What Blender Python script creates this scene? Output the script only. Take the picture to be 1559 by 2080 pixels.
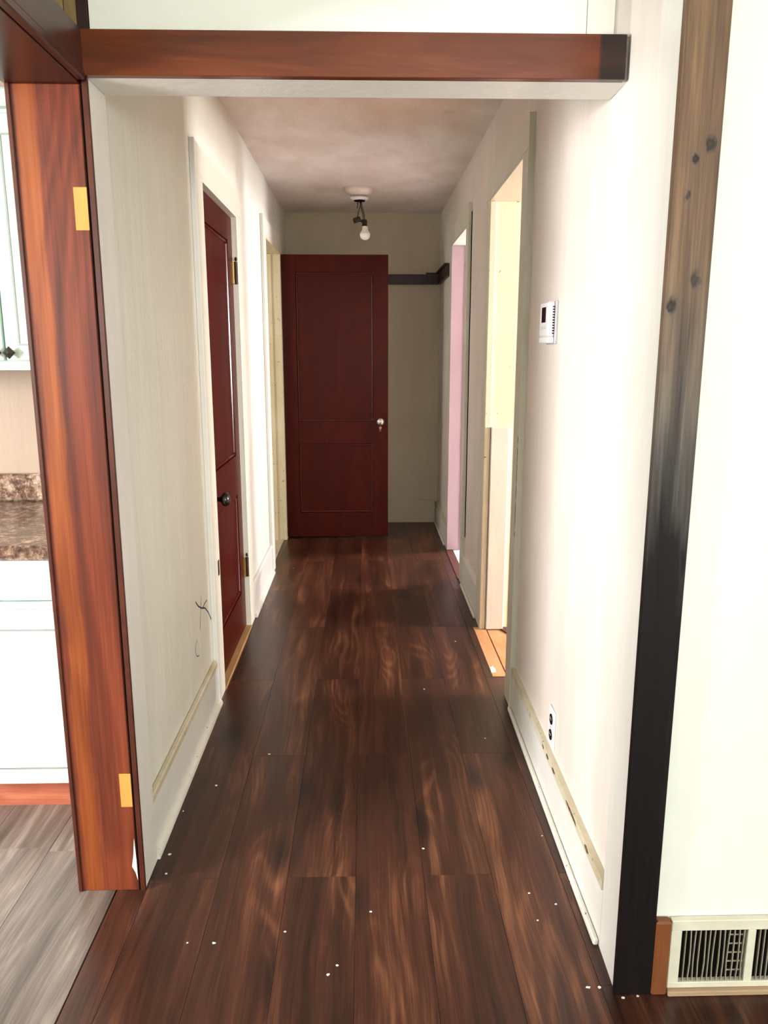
import bpy, bmesh, math, random
from mathutils import Matrix, Vector

for _o in list(bpy.data.objects):
    bpy.data.objects.remove(_o)
SC = bpy.context.scene
COL = SC.collection
random.seed(7)

# ------------------------------------------------------------------ camera
CAM_H = 1.36
F_PX = 1555.0
pitch = math.atan(325.0 / F_PX)
yaw = math.atan(39.5 * math.cos(pitch) / F_PX)
fw = Vector((math.sin(yaw) * math.cos(pitch), math.cos(yaw) * math.cos(pitch), -math.sin(pitch)))
rt = Vector((math.cos(yaw), -math.sin(yaw), 0))
up = rt.cross(fw)
cam_d = bpy.data.cameras.new('camera')
cam_d.sensor_fit = 'HORIZONTAL'
cam_d.sensor_width = 36
cam_d.lens = 36 * F_PX / 1559.0
cam_d.clip_start = 0.02
cam = bpy.data.objects.new('camera', cam_d)
COL.objects.link(cam)
m = Matrix((rt, up, -fw)).transposed().to_4x4()
m.translation = Vector((0, 0, CAM_H))
cam.matrix_world = m
SC.camera = cam

# ------------------------------------------------------------------ world, exposure, window light
SC.view_settings.view_transform = 'Standard'
SC.view_settings.look = 'None'
SC.view_settings.gamma = 1
SC.view_settings.use_curve_mapping = False
SC.view_settings.exposure = 0.68
wd = bpy.data.worlds.new('world')
SC.world = wd
wd.use_nodes = True
wd.node_tree.nodes['Background'].inputs[0].default_value = (0.80, 0.90, 1.0, 1)
wd.node_tree.nodes['Background'].inputs[1].default_value = 1.0


def window_light(name, loc, aim, sx, sy, power, color=(1.0, 0.98, 0.95)):
    """daylight entering through one of the window openings of the house"""
    L = bpy.data.lights.new(name, 'AREA')
    L.shape = 'RECTANGLE'
    L.size = sx
    L.size_y = sy
    L.energy = power
    L.color = color
    o = bpy.data.objects.new(name, L)
    COL.objects.link(o)
    o.location = loc
    o.rotation_euler = Vector(aim).to_track_quat('-Z', 'Z').to_euler()
    return o


window_light('daylight_living_window', (1.3, -3.26, 1.55), (0, 1, 0), 2.2, 1.3, 118, (1.0, 0.99, 0.95))
window_light('daylight_kitchen_window', (-2.05, -1.66, 1.5), (0, 1, 0), 1.1, 1.1, 16, (1.0, 0.99, 0.95))
window_light('daylight_kitchen_side_window', (-3.46, 0.0, 1.5), (1, 0, 0), 1.3, 1.1, 290, (1.0, 0.98, 0.96))
window_light('daylight_right_room_window', (3.76, 2.90, 1.45), (-1, 0, 0), 0.7, 1.2, 300, (1.0, 0.96, 0.93))
window_light('daylight_pink_room_window', (3.26, 5.6, 1.45), (-1, 0, 0), 0.8, 1.2, 270, (1.0, 0.95, 0.95))
window_light('daylight_far_left_room_window', (-2.4, 4.14, 1.5), (0, 1, 0), 0.9, 1.1, 30, (1.0, 0.98, 0.9))


# ------------------------------------------------------------------ materials
def srgb(r, g, b):
    f = lambda c: (c / 255.0 / 12.92) if c / 255.0 <= 0.04045 else ((c / 255.0 + 0.055) / 1.055) ** 2.4
    return (f(r), f(g), f(b), 1)


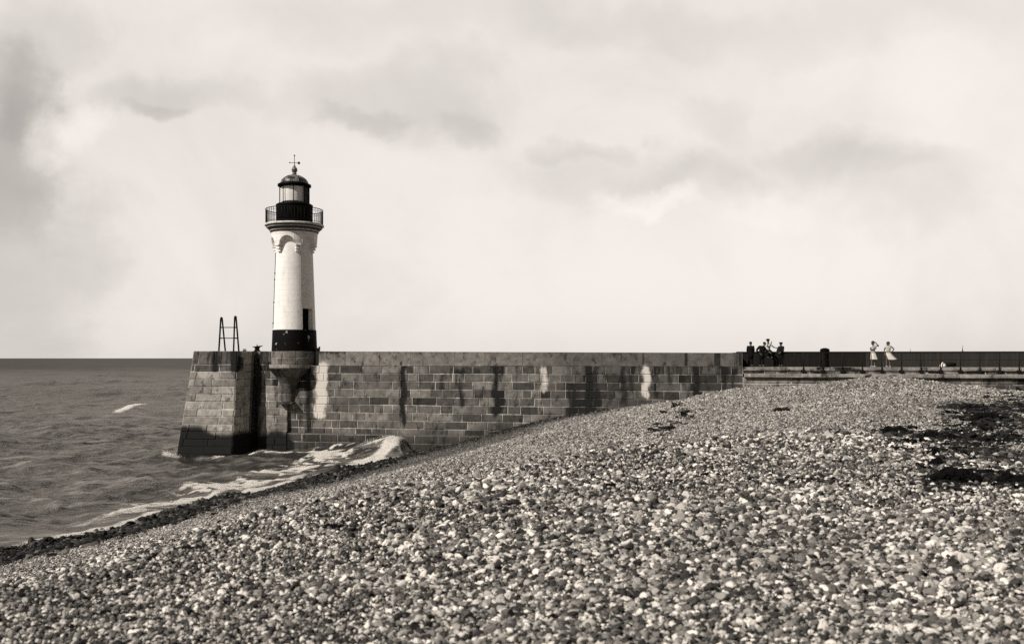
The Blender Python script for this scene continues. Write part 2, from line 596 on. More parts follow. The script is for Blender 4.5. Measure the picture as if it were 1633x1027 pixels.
def scatter(name, P, rot, size, tone, mat, label, cat, **kw):
    me = bpy.data.meshes.new(name)
    n = len(P)
    me.vertices.add(n); me.vertices.foreach_set('co', np.asarray(P, np.float32).ravel())
    for nm, arr in (('rot', rot), ('size', size)):
        at = me.attributes.new(nm, 'FLOAT_VECTOR', 'POINT'); at.data.foreach_set('vector', np.asarray(arr, np.float32).ravel())
    at = me.attributes.new('tone', 'FLOAT', 'POINT'); at.data.foreach_set('value', np.asarray(tone, np.float32))
    nv = kw.pop('nvar', 7)
    at = me.attributes.new('variant', 'INT', 'POINT'); at.data.foreach_set('value', rng.integers(0, nv, n).astype(np.int32))
    ob = bpy.data.objects.new(name, me); COL.objects.link(ob)
    me.materials.append(mat)
    md = ob.modifiers.new('scatter', 'NODES'); md.node_group = pebble_group(mat, nv, **kw)
    return tag(ob, label, cat, kind='stuff')


def pebble_tone(n):
    t = np.exp(rng.normal(math.log(.225), .82, n))
    t = np.where(rng.random(n) < .09, rng.uniform(.52, .76, n), t)
    t = np.where(rng.random(n) < .22, rng.uniform(.010, .05, n), t)
    return np.clip(t, .02, .8)


def jitter_points(x0, x1, y0, y1, pitch):
    xs = np.arange(x0, x1, pitch); ys = np.arange(y0, y1, pitch)
    X, Y = np.meshgrid(xs, ys)
    X = X + rng.uniform(-.5, .5, X.shape) * pitch; Y = Y + rng.uniform(-.5, .5, Y.shape) * pitch
    return X.ravel(), Y.ravel()


def in_view(X, Y, marg=2.2):
    return (np.abs(X) < .60 * Y + marg) & (Y > 2.5)


def make_pebbles(X, Y, med, sig, lo, hi, lift, zl=.28):
    n = len(X)
    s = np.clip(np.exp(rng.normal(math.log(med), sig, n)), lo, hi)
    size = np.stack([s, s * rng.uniform(.62, .95, n), s * rng.uniform(.46, .84, n)], -1)
    rot = np.stack([rng.normal(0, .5, n), rng.normal(0, .5, n), rng.uniform(0, 6.28, n)], -1)
    Z = tgz(X, Y) + s * rng.uniform(-zl * .25, zl, n) + lift
    return np.stack([X, Y, Z], -1), rot, size, s


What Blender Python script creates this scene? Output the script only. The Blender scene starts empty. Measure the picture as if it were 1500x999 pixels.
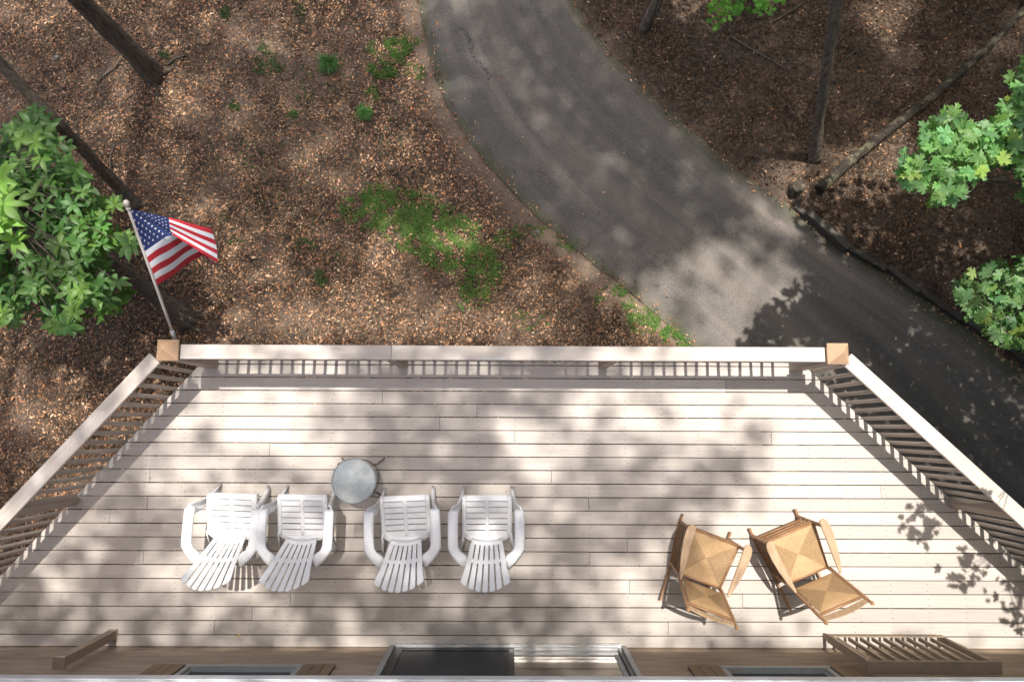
import bpy, bmesh, math, random
import numpy as np
from mathutils import Vector, Matrix, noise
random.seed(7); rng = np.random.default_rng(11)
S = bpy.context.scene; COL = S.collection
R = math.radians

# ---------------------------------------------------------------- camera
H = 7.62; F = 1000.0; GZ = -3.0            # camera height over the deck; ground level under it
cam = bpy.data.cameras.new('camera'); co = bpy.data.objects.new('camera', cam); COL.objects.link(co)
co.location = (0, 0, H); co.rotation_euler = (R(7.125), R(-0.29), R(0.24))
cam.sensor_width = 36; cam.lens = 24; cam.clip_end = 1000; cam.clip_start = 0.05
S.camera = co
# ---------------------------------------------------------------- sky, sun, exposure
w = bpy.data.worlds.new('World'); S.world = w; w.use_nodes = True
nt = w.node_tree; bg = nt.nodes['Background']
sky = nt.nodes.new('ShaderNodeTexSky'); sky.sky_type = 'NISHITA'; sky.sun_disc = False
SUN_EL = 76.8
sky.sun_elevation = R(SUN_EL); sky.sun_rotation = 0.0; sky.altitude = 300; sky.dust_density = 7.0; sky.ozone_density = 0.8; sky.air_density = 0.8
nt.links.new(sky.outputs[0], bg.inputs[0]); bg.inputs[1].default_value = 0.115
sl = bpy.data.lights.new('sun', 'SUN'); sl.energy = 4.0; sl.angle = R(0.6); sl.color = (1.0, 0.955, 0.89)
so = bpy.data.objects.new('sun', sl); COL.objects.link(so)
sd = Vector((0, math.cos(R(SUN_EL)), math.sin(R(SUN_EL))))
so.rotation_euler = sd.to_track_quat('Z', 'Y').to_euler(); so.location = sd * 30
TAN = 1 / math.tan(R(SUN_EL))
S.view_settings.view_transform = 'Standard'; S.view_settings.look = 'None'; S.view_settings.gamma = 1
S.view_settings.exposure = 0.82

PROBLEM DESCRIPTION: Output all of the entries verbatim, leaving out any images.

RESPONSE:
What Blender Python script creates this scene? Output the script only. Take the picture to be 1559 by 2080 pixels.
import bpy, bmesh, math, random
from mathutils import Matrix, Vector

for _o in list(bpy.data.objects):
    bpy.data.objects.remove(_o)
SC = bpy.context.scene
COL = SC.collection
random.seed(7)

# ------------------------------------------------------------------ camera
CAM_H = 1.36
F_PX = 1555.0
pitch = math.atan(325.0 / F_PX)
yaw = math.atan(39.5 * math.cos(pitch) / F_PX)
fw = Vector((math.sin(yaw) * math.cos(pitch), math.cos(yaw) * math.cos(pitch), -math.sin(pitch)))
rt = Vector((math.cos(yaw), -math.sin(yaw), 0))
up = rt.cross(fw)
cam_d = bpy.data.cameras.new('camera')
cam_d.sensor_fit = 'HORIZONTAL'
cam_d.sensor_width = 36
cam_d.lens = 36 * F_PX / 1559.0
cam_d.clip_start = 0.02
cam = bpy.data.objects.new('camera', cam_d)
COL.objects.link(cam)
m = Matrix((rt, up, -fw)).transposed().to_4x4()
m.translation = Vector((0, 0, CAM_H))
cam.matrix_world = m
SC.camera = cam

# ------------------------------------------------------------------ world, exposure, window light
SC.view_settings.view_transform = 'Standard'
SC.view_settings.look = 'None'
SC.view_settings.gamma = 1
SC.view_settings.use_curve_mapping = False
SC.view_settings.exposure = 0.68
wd = bpy.data.worlds.new('world')
SC.world = wd
wd.use_nodes = True
wd.node_tree.nodes['Background'].inputs[0].default_value = (0.80, 0.90, 1.0, 1)
wd.node_tree.nodes['Background'].inputs[1].default_value = 1.0


def window_light(name, loc, aim, sx, sy, power, color=(1.0, 0.98, 0.95)):
    """daylight entering through one of the window openings of the house"""
    L = bpy.data.lights.new(name, 'AREA')
    L.shape = 'RECTANGLE'
    L.size = sx
    L.size_y = sy
    L.energy = power
    L.color = color
    o = bpy.data.objects.new(name, L)
    COL.objects.link(o)
    o.location = loc
    o.rotation_euler = Vector(aim).to_track_quat('-Z', 'Z').to_euler()
    return o


window_light('daylight_living_window', (1.3, -3.26, 1.55), (0, 1, 0), 2.2, 1.3, 118, (1.0, 0.99, 0.95))
window_light('daylight_kitchen_window', (-2.05, -1.66, 1.5), (0, 1, 0), 1.1, 1.1, 16, (1.0, 0.99, 0.95))
window_light('daylight_kitchen_side_window', (-3.46, 0.0, 1.5), (1, 0, 0), 1.3, 1.1, 290, (1.0, 0.98, 0.96))
window_light('daylight_right_room_window', (3.76, 2.90, 1.45), (-1, 0, 0), 0.7, 1.2, 300, (1.0, 0.96, 0.93))
window_light('daylight_pink_room_window', (3.26, 5.6, 1.45), (-1, 0, 0), 0.8, 1.2, 270, (1.0, 0.95, 0.95))
window_light('daylight_far_left_room_window', (-2.4, 4.14, 1.5), (0, 1, 0), 0.9, 1.1, 30, (1.0, 0.98, 0.9))


# ------------------------------------------------------------------ materials
def srgb(r, g, b):
    f = lambda c: (c / 255.0 / 12.92) if c / 255.0 <= 0.04045 else ((c / 255.0 + 0.055) / 1.055) ** 2.4
    return (f(r), f(g), f(b), 1)


The Blender Python script for this scene continues. Write part 2, from line 596 on. More parts follow. The script is for Blender 4.5. Measure the picture as if it were 1633x1027 pixels.
def scatter(name, P, rot, size, tone, mat, label, cat, **kw):
    me = bpy.data.meshes.new(name)
    n = len(P)
    me.vertices.add(n); me.vertices.foreach_set('co', np.asarray(P, np.float32).ravel())
    for nm, arr in (('rot', rot), ('size', size)):
        at = me.attributes.new(nm, 'FLOAT_VECTOR', 'POINT'); at.data.foreach_set('vector', np.asarray(arr, np.float32).ravel())
    at = me.attributes.new('tone', 'FLOAT', 'POINT'); at.data.foreach_set('value', np.asarray(tone, np.float32))
    nv = kw.pop('nvar', 7)
    at = me.attributes.new('variant', 'INT', 'POINT'); at.data.foreach_set('value', rng.integers(0, nv, n).astype(np.int32))
    ob = bpy.data.objects.new(name, me); COL.objects.link(ob)
    me.materials.append(mat)
    md = ob.modifiers.new('scatter', 'NODES'); md.node_group = pebble_group(mat, nv, **kw)
    return tag(ob, label, cat, kind='stuff')


def pebble_tone(n):
    t = np.exp(rng.normal(math.log(.225), .82, n))
    t = np.where(rng.random(n) < .09, rng.uniform(.52, .76, n), t)
    t = np.where(rng.random(n) < .22, rng.uniform(.010, .05, n), t)
    return np.clip(t, .02, .8)


def jitter_points(x0, x1, y0, y1, pitch):
    xs = np.arange(x0, x1, pitch); ys = np.arange(y0, y1, pitch)
    X, Y = np.meshgrid(xs, ys)
    X = X + rng.uniform(-.5, .5, X.shape) * pitch; Y = Y + rng.uniform(-.5, .5, Y.shape) * pitch
    return X.ravel(), Y.ravel()


def in_view(X, Y, marg=2.2):
    return (np.abs(X) < .60 * Y + marg) & (Y > 2.5)


def make_pebbles(X, Y, med, sig, lo, hi, lift, zl=.28):
    n = len(X)
    s = np.clip(np.exp(rng.normal(math.log(med), sig, n)), lo, hi)
    size = np.stack([s, s * rng.uniform(.62, .95, n), s * rng.uniform(.46, .84, n)], -1)
    rot = np.stack([rng.normal(0, .5, n), rng.normal(0, .5, n), rng.uniform(0, 6.28, n)], -1)
    Z = tgz(X, Y) + s * rng.uniform(-zl * .25, zl, n) + lift
    return np.stack([X, Y, Z], -1), rot, size, s


What Blender Python script creates this scene? Output the script only. The Blender scene starts empty. Measure the picture as if it were 1500x999 pixels.
import bpy, bmesh, math, random
import numpy as np
from mathutils import Vector, Matrix, noise
random.seed(7); rng = np.random.default_rng(11)
S = bpy.context.scene; COL = S.collection
R = math.radians

# ---------------------------------------------------------------- camera
H = 7.62; F = 1000.0; GZ = -3.0            # camera height over the deck; ground level under it
cam = bpy.data.cameras.new('camera'); co = bpy.data.objects.new('camera', cam); COL.objects.link(co)
co.location = (0, 0, H); co.rotation_euler = (R(7.125), R(-0.29), R(0.24))
cam.sensor_width = 36; cam.lens = 24; cam.clip_end = 1000; cam.clip_start = 0.05
S.camera = co
# ---------------------------------------------------------------- sky, sun, exposure
w = bpy.data.worlds.new('World'); S.world = w; w.use_nodes = True
nt = w.node_tree; bg = nt.nodes['Background']
sky = nt.nodes.new('ShaderNodeTexSky'); sky.sky_type = 'NISHITA'; sky.sun_disc = False
SUN_EL = 76.8
sky.sun_elevation = R(SUN_EL); sky.sun_rotation = 0.0; sky.altitude = 300; sky.dust_density = 7.0; sky.ozone_density = 0.8; sky.air_density = 0.8
nt.links.new(sky.outputs[0], bg.inputs[0]); bg.inputs[1].default_value = 0.115
sl = bpy.data.lights.new('sun', 'SUN'); sl.energy = 4.0; sl.angle = R(0.6); sl.color = (1.0, 0.955, 0.89)
so = bpy.data.objects.new('sun', sl); COL.objects.link(so)
sd = Vector((0, math.cos(R(SUN_EL)), math.sin(R(SUN_EL))))
so.rotation_euler = sd.to_track_quat('Z', 'Y').to_euler(); so.location = sd * 30
TAN = 1 / math.tan(R(SUN_EL))
S.view_settings.view_transform = 'Standard'; S.view_settings.look = 'None'; S.view_settings.gamma = 1
S.view_settings.exposure = 0.82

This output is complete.